## WHAT YOU SHOULD DO
Can you copy the lines from the one that contains "grime=(.0, .30, DIRT, .5))" through the end of the material below, exactly and with nothing else?

┌──

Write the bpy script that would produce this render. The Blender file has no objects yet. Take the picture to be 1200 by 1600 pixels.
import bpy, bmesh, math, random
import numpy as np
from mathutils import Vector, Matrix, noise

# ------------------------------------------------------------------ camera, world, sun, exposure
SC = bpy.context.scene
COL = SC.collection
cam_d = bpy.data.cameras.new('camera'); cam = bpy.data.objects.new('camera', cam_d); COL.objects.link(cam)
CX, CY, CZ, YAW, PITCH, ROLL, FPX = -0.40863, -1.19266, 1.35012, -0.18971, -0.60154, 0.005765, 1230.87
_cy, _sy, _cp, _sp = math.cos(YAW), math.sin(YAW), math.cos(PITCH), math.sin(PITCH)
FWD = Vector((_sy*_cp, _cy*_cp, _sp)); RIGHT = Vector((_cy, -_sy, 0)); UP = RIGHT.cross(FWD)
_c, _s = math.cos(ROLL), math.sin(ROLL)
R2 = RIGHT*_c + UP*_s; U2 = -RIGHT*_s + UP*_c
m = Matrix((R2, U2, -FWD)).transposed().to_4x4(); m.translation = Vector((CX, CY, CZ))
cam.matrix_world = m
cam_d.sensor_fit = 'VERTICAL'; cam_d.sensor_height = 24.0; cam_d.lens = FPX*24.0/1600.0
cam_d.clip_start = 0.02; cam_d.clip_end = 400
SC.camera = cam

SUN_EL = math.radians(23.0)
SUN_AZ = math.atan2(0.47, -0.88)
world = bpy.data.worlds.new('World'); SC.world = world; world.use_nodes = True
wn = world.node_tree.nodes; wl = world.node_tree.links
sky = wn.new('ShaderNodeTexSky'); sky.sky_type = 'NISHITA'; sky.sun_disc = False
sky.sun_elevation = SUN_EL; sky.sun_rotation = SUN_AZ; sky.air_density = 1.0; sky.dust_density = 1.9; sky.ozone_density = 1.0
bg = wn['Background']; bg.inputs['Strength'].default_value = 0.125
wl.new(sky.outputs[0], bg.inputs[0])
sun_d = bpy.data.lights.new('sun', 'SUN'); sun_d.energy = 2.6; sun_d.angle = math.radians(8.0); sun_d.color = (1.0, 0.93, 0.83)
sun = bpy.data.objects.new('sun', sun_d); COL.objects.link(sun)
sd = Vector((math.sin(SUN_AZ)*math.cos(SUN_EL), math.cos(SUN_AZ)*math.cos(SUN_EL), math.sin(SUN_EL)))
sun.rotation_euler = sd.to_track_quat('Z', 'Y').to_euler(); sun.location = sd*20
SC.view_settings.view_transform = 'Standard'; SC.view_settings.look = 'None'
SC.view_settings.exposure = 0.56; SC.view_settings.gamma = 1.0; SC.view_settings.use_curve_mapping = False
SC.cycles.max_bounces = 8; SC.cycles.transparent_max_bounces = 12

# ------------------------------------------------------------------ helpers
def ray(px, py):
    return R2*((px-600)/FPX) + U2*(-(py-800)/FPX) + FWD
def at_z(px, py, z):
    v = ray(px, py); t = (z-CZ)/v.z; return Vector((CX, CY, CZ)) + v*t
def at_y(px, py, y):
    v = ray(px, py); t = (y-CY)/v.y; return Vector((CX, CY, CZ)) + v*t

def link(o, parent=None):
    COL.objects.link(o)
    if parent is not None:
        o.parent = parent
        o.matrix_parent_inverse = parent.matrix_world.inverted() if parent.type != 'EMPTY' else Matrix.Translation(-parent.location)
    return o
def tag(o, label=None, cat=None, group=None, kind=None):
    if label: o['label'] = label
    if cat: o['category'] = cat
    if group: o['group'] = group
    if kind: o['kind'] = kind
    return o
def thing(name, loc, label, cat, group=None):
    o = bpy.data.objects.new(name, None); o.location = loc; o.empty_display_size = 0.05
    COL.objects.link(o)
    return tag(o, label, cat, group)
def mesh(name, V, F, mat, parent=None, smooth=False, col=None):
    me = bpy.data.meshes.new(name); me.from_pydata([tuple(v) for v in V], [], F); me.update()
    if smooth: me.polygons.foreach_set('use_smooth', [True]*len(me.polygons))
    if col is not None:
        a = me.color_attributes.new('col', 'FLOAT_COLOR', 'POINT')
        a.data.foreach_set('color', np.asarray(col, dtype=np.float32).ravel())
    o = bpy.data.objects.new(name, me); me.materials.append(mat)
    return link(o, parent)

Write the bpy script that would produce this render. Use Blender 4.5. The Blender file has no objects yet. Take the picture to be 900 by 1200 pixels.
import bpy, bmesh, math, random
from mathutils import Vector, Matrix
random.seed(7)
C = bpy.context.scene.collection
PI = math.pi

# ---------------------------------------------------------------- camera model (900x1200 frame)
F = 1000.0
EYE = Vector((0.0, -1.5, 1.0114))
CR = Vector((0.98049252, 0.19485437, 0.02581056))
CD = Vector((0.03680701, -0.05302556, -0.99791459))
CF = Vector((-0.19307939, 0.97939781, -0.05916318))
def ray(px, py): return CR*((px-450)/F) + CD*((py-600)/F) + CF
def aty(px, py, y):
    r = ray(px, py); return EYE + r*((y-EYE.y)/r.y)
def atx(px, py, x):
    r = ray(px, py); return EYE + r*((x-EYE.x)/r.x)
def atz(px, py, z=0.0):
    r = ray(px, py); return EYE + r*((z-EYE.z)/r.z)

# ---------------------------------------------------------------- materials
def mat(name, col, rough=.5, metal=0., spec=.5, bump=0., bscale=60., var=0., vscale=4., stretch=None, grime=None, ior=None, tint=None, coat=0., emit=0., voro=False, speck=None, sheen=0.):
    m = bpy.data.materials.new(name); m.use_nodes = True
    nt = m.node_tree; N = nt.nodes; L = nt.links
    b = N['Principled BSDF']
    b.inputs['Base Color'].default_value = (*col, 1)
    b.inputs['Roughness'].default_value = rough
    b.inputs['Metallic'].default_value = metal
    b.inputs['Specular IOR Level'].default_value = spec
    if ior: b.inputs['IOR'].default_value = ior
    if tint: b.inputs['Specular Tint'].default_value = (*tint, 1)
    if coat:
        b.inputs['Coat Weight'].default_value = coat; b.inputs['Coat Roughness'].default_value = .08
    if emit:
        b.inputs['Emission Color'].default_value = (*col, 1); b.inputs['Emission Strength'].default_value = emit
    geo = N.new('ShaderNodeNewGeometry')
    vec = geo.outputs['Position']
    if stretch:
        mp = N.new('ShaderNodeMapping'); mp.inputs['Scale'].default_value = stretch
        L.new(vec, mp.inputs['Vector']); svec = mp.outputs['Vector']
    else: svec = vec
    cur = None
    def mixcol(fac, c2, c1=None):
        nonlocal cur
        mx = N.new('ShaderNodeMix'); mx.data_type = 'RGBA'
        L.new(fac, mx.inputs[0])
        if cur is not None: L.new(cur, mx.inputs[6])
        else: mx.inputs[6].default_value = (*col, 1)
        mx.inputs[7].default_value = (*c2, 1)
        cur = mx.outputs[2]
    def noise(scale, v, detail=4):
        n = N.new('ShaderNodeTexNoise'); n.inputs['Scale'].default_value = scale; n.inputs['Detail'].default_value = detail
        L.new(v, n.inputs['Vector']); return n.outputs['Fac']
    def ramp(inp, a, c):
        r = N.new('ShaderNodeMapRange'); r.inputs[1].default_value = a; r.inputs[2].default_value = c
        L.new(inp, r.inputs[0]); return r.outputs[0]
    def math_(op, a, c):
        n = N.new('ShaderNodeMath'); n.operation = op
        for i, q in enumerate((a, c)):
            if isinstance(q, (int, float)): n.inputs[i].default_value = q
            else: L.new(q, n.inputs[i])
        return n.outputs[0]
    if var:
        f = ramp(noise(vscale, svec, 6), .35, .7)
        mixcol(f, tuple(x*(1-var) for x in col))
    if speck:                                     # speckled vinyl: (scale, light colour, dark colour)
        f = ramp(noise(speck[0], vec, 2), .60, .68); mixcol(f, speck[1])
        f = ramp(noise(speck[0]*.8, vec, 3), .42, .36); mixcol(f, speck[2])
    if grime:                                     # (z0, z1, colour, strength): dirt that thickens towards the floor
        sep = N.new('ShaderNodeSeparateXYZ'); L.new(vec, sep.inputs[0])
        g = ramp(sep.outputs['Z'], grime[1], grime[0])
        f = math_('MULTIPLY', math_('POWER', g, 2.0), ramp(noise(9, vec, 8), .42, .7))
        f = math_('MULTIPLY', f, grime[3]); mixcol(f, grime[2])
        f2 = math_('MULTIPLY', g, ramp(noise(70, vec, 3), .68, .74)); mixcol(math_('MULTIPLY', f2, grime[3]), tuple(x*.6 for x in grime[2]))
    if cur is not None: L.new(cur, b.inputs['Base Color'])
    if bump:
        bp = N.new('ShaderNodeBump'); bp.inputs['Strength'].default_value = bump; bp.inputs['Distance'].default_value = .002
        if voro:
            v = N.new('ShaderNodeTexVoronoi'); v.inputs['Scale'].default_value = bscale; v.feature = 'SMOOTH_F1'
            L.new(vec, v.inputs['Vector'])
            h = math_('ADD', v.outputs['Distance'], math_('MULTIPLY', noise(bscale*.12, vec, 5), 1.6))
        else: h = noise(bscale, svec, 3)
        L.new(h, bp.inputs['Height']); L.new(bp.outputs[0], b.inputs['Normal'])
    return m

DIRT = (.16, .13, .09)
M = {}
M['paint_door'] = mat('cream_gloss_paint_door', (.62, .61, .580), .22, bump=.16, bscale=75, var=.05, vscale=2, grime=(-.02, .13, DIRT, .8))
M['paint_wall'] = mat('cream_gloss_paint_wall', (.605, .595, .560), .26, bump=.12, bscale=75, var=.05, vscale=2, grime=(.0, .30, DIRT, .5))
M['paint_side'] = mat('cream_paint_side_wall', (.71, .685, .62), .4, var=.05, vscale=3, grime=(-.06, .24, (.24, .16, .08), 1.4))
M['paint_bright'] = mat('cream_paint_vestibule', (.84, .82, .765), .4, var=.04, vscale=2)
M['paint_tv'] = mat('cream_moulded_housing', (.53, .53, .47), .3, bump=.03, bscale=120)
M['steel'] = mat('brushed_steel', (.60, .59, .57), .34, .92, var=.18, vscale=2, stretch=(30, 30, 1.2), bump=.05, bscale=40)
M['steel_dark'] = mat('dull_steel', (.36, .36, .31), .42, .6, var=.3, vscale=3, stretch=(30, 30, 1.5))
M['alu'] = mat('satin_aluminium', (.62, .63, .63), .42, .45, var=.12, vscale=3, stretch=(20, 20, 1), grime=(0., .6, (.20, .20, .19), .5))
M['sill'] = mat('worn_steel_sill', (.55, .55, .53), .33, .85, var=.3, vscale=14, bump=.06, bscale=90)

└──

## TASK OUTPUT
M['paint_wall'] = mat('cream_gloss_paint_wall', (.605, .595, .560), .26, bump=.12, bscale=75, var=.05, vscale=2, grime=(.0, .30, DIRT, .5))
M['paint_side'] = mat('cream_paint_side_wall', (.71, .685, .62), .4, var=.05, vscale=3, grime=(-.06, .24, (.24, .16, .08), 1.4))
M['paint_bright'] = mat('cream_paint_vestibule', (.84, .82, .765), .4, var=.04, vscale=2)
M['paint_tv'] = mat('cream_moulded_housing', (.53, .53, .47), .3, bump=.03, bscale=120)
M['steel'] = mat('brushed_steel', (.60, .59, .57), .34, .92, var=.18, vscale=2, stretch=(30, 30, 1.2), bump=.05, bscale=40)
M['steel_dark'] = mat('dull_steel', (.36, .36, .31), .42, .6, var=.3, vscale=3, stretch=(30, 30, 1.5))
M['alu'] = mat('satin_aluminium', (.62, .63, .63), .42, .45, var=.12, vscale=3, stretch=(20, 20, 1), grime=(0., .6, (.20, .20, .19), .5))
M['sill'] = mat('worn_steel_sill', (.55, .55, .53), .33, .85, var=.3, vscale=14, bump=.06, bscale=90)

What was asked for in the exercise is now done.